Task objective
Set down, exactly as they appear, the lines from the line holding "Write part 3" through the line holding "finish(bm, 'back_plate', MT['bin'], ob, smooth=40)", inclusive; output nothing outside that range.
— START —
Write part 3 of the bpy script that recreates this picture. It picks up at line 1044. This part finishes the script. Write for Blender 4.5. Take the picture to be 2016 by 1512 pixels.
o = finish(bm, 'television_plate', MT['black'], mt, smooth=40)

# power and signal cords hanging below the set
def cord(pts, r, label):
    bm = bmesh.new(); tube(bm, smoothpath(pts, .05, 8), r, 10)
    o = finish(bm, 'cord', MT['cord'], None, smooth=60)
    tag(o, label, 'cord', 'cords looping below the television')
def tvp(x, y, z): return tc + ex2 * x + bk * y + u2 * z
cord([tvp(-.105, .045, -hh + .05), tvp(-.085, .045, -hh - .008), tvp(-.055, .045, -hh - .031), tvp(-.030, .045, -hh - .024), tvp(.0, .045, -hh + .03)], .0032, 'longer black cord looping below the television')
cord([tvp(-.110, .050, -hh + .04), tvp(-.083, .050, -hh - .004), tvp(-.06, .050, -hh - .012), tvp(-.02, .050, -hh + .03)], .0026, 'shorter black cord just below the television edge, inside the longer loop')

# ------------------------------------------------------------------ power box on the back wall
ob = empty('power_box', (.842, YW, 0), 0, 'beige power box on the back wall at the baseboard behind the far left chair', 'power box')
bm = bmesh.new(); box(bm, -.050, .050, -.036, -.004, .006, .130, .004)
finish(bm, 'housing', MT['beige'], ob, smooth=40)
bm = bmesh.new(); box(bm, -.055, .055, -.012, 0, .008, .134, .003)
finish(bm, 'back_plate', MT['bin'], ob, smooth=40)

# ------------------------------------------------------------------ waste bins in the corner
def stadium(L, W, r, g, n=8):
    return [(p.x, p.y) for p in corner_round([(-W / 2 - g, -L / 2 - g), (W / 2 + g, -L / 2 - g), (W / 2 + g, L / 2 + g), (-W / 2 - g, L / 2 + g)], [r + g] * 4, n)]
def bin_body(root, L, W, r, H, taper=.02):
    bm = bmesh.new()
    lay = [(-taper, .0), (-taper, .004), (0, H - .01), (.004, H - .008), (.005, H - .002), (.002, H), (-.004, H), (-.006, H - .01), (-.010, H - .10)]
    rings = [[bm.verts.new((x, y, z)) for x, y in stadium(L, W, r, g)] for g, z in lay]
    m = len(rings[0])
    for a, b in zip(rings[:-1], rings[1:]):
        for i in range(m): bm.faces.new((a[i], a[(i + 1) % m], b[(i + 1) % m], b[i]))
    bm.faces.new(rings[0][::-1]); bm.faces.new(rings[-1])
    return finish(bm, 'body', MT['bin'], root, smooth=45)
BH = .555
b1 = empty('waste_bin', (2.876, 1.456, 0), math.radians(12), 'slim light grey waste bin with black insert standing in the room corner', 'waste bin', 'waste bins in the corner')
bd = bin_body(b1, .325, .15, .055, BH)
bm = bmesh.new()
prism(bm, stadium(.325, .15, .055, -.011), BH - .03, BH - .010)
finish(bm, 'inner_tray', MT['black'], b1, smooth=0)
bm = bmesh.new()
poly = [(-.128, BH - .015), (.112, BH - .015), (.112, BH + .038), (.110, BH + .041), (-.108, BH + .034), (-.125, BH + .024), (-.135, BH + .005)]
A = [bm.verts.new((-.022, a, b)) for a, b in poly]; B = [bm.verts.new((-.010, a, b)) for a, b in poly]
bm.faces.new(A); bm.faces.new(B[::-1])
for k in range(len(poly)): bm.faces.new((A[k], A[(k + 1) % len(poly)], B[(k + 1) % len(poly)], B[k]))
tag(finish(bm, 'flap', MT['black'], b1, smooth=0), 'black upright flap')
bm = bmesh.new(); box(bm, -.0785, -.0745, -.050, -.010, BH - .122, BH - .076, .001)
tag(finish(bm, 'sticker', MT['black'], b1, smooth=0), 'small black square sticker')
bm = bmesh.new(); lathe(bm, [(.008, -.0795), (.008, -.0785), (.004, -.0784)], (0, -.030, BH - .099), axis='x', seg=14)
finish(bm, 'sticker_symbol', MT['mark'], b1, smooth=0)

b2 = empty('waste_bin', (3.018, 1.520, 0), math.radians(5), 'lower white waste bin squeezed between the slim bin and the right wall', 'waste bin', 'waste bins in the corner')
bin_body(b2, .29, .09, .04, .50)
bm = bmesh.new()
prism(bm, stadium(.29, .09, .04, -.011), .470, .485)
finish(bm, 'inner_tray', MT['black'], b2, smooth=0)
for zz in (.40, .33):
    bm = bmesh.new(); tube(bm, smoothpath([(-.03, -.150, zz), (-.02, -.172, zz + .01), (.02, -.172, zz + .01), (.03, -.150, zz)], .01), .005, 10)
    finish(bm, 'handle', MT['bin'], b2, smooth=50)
— END —
— START —
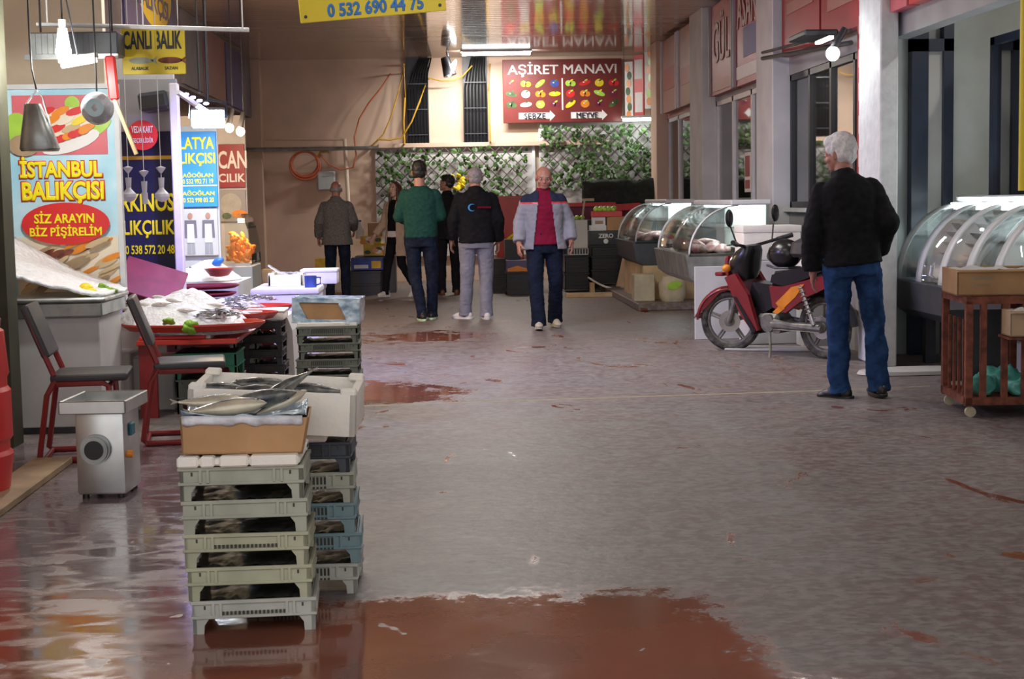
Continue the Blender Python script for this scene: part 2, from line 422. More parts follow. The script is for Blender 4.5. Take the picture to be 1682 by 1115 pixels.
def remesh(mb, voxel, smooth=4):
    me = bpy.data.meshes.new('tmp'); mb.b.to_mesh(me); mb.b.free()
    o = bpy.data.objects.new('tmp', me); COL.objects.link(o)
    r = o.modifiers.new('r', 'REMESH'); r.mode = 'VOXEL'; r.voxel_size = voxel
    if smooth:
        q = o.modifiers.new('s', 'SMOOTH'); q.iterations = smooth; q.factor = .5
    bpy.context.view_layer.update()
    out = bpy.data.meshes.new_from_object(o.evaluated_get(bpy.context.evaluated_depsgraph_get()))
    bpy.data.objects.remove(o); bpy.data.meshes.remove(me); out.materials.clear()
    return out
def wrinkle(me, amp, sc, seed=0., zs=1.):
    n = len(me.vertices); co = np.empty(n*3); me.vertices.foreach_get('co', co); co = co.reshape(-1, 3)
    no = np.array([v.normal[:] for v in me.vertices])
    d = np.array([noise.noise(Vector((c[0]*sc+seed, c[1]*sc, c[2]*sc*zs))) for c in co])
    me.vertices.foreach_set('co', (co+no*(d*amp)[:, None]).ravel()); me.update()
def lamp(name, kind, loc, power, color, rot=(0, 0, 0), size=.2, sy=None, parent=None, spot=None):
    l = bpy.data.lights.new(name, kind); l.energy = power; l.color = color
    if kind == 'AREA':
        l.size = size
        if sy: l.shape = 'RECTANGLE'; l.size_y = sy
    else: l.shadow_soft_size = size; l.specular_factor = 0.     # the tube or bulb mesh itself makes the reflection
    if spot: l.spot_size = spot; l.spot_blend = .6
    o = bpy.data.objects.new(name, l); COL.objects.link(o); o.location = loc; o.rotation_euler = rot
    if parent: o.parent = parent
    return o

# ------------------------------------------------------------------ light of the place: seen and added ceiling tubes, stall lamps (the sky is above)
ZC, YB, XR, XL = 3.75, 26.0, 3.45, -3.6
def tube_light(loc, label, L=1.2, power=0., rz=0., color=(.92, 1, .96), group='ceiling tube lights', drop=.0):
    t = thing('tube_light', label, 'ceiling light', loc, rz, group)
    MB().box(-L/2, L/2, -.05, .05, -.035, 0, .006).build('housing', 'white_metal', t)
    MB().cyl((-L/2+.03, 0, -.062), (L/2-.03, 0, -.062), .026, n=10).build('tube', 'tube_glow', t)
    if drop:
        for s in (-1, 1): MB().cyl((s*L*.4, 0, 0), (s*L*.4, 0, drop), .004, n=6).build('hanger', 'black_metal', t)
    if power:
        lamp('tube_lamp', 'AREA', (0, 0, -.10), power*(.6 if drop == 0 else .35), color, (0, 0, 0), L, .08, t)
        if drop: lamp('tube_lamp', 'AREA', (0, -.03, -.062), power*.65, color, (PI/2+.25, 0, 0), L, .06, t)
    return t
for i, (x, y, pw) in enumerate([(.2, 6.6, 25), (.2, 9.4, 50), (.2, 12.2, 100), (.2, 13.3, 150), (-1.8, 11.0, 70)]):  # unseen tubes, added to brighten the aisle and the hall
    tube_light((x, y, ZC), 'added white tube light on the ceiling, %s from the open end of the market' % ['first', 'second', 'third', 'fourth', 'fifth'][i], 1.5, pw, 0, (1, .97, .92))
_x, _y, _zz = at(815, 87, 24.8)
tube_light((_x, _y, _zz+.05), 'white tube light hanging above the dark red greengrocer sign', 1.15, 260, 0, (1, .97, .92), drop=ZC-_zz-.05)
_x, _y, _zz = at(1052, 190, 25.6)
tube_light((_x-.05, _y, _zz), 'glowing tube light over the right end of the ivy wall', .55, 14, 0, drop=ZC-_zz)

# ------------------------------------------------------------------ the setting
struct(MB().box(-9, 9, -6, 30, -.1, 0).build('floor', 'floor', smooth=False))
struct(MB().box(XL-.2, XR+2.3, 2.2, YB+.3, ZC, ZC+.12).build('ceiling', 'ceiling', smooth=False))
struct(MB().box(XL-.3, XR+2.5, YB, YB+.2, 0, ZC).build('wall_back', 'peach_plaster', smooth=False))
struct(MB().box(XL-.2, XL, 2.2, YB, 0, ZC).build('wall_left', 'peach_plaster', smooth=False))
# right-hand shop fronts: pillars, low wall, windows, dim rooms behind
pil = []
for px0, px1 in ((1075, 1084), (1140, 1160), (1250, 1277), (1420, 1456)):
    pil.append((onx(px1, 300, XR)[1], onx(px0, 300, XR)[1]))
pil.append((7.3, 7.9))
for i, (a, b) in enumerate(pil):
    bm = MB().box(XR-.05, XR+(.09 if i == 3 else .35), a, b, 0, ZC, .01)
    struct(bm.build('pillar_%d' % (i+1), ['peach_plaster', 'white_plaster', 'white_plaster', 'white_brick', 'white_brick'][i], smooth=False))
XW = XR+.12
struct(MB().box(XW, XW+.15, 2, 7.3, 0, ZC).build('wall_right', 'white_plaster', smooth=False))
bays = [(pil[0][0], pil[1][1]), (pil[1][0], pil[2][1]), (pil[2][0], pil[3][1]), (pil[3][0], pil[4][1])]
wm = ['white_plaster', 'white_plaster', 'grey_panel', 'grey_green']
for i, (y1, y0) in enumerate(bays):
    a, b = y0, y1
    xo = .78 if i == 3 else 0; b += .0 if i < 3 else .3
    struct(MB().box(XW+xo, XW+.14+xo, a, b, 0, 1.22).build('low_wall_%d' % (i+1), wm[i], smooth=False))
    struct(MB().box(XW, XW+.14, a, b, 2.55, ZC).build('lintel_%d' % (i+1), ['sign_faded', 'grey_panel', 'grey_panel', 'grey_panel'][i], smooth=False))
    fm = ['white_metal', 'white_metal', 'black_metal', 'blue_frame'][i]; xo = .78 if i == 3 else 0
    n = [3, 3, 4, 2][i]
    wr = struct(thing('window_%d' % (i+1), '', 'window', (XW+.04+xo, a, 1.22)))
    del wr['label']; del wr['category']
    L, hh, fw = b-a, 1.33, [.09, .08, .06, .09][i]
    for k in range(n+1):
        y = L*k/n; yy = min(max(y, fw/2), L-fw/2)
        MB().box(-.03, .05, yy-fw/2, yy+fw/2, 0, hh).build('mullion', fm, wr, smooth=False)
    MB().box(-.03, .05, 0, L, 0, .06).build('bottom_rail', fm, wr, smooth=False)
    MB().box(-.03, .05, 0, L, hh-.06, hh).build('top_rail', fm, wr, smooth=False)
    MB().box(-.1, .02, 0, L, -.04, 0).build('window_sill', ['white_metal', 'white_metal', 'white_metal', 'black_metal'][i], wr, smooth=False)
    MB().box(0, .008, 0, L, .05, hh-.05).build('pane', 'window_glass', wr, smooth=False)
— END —
Exercise response
Write part 3 of the bpy script that recreates this picture. It picks up at line 1044. This part finishes the script. Write for Blender 4.5. Take the picture to be 2016 by 1512 pixels.
o = finish(bm, 'television_plate', MT['black'], mt, smooth=40)

# power and signal cords hanging below the set
def cord(pts, r, label):
    bm = bmesh.new(); tube(bm, smoothpath(pts, .05, 8), r, 10)
    o = finish(bm, 'cord', MT['cord'], None, smooth=60)
    tag(o, label, 'cord', 'cords looping below the television')
def tvp(x, y, z): return tc + ex2 * x + bk * y + u2 * z
cord([tvp(-.105, .045, -hh + .05), tvp(-.085, .045, -hh - .008), tvp(-.055, .045, -hh - .031), tvp(-.030, .045, -hh - .024), tvp(.0, .045, -hh + .03)], .0032, 'longer black cord looping below the television')
cord([tvp(-.110, .050, -hh + .04), tvp(-.083, .050, -hh - .004), tvp(-.06, .050, -hh - .012), tvp(-.02, .050, -hh + .03)], .0026, 'shorter black cord just below the television edge, inside the longer loop')

# ------------------------------------------------------------------ power box on the back wall
ob = empty('power_box', (.842, YW, 0), 0, 'beige power box on the back wall at the baseboard behind the far left chair', 'power box')
bm = bmesh.new(); box(bm, -.050, .050, -.036, -.004, .006, .130, .004)
finish(bm, 'housing', MT['beige'], ob, smooth=40)
bm = bmesh.new(); box(bm, -.055, .055, -.012, 0, .008, .134, .003)
finish(bm, 'back_plate', MT['bin'], ob, smooth=40)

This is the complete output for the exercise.